J'ai vu tout ça dans un épisode de la série "Des trains pas comme les autres", sur Planète Thalassa. Et moi, pendant ce temps là, j'habite dans le 1er, mon business n'est pas hyper clair, et je rouspète contre les habitants de mon immeuble qui s'embrouillent dans les poubelles jaunes et vertes. Il leur faudrait quelques hyènes sanguinaires aux trousses, pour leur apprendre le tri sélectif. N'empêche, tu parles d'un aventuriuer... Ma vie est nulle.

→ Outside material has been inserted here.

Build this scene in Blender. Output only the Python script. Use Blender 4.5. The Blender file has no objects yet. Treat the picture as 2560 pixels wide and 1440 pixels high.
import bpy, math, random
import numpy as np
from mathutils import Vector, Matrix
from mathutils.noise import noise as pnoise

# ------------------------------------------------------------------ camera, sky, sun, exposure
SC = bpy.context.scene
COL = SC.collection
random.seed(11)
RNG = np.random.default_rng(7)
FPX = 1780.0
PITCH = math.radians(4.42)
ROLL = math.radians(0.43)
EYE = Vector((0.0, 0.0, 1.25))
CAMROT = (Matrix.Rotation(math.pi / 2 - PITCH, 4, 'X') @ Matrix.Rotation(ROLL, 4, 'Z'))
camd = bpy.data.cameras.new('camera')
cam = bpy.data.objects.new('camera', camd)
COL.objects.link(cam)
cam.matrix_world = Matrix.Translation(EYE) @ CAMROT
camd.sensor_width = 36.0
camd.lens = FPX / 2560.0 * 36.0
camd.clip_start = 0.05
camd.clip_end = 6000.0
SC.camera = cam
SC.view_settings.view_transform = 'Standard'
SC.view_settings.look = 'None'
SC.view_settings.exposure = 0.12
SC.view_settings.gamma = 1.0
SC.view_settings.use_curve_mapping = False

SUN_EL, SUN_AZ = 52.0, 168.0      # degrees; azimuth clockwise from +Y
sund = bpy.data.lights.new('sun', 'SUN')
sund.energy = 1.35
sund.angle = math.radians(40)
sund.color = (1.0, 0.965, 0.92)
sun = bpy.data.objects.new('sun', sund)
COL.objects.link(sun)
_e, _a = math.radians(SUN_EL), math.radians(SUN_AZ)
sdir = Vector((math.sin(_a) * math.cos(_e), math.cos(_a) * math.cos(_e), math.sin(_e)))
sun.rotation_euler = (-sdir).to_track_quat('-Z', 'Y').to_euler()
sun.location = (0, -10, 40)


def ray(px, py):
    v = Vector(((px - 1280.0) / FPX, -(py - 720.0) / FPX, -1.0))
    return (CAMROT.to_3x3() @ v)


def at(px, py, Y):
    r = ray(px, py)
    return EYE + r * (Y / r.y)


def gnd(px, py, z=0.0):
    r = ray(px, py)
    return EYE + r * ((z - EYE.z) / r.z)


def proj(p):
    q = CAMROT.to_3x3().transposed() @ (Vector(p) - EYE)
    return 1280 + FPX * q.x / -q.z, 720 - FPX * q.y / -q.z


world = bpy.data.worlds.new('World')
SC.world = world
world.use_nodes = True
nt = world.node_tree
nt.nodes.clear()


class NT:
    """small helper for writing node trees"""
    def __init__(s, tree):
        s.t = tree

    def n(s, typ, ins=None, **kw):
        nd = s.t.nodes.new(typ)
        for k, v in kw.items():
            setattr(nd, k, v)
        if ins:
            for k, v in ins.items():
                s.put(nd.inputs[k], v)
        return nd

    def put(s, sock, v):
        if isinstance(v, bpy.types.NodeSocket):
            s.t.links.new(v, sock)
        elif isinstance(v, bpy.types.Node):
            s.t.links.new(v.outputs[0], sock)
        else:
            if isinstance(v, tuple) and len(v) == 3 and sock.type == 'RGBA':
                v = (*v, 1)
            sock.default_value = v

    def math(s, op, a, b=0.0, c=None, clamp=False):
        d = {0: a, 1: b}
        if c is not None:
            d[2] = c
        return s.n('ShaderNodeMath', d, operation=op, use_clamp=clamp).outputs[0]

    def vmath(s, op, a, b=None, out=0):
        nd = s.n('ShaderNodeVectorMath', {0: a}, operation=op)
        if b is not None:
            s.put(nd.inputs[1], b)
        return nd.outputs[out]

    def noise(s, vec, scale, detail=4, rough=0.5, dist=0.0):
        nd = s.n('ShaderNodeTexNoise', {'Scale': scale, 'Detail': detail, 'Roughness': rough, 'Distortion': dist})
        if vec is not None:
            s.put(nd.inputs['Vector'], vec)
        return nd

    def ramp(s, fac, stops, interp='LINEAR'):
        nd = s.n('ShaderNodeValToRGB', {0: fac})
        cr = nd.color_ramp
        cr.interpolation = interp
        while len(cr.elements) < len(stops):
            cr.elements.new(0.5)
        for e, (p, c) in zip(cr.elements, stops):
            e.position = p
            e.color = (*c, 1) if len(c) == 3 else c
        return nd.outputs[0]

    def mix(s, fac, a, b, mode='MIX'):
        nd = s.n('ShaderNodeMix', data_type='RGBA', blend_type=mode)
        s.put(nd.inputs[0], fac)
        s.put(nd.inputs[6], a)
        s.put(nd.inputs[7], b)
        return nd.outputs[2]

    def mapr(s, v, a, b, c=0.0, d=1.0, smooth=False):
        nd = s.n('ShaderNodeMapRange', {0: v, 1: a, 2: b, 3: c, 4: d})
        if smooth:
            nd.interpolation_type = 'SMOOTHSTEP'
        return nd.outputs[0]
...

Et moi, je suis allé au Vieux Campeur acheter une parka Lafuma, que je mets quand on passe sous les 10°C. Le matin, je m'habille cérémonieusement dans l'entrée en remontant la fermeture très haut et en rabattant les scratchs sur le menton. Quand je suis paré, je m'attaque au trajet "ma-maison-l'école de mes enfants", par la face nord dite "Palais-Royal". Et je suis filmé en chemin par les caméras de surveillance de la Banque de France. Ah, le montagnard… Je rigole jaune. Ma vie est nulle, on ne peut pas le nier.

Moi, je me suis à moitié frité l'autre jour avec un gars qui m'était passé devant dans la file d'attente du comptoir Gold, à l'agence Hertz de l'aéroport de Marseille. C'est d'un romantisme... Ma vie est nulle, je vous dit.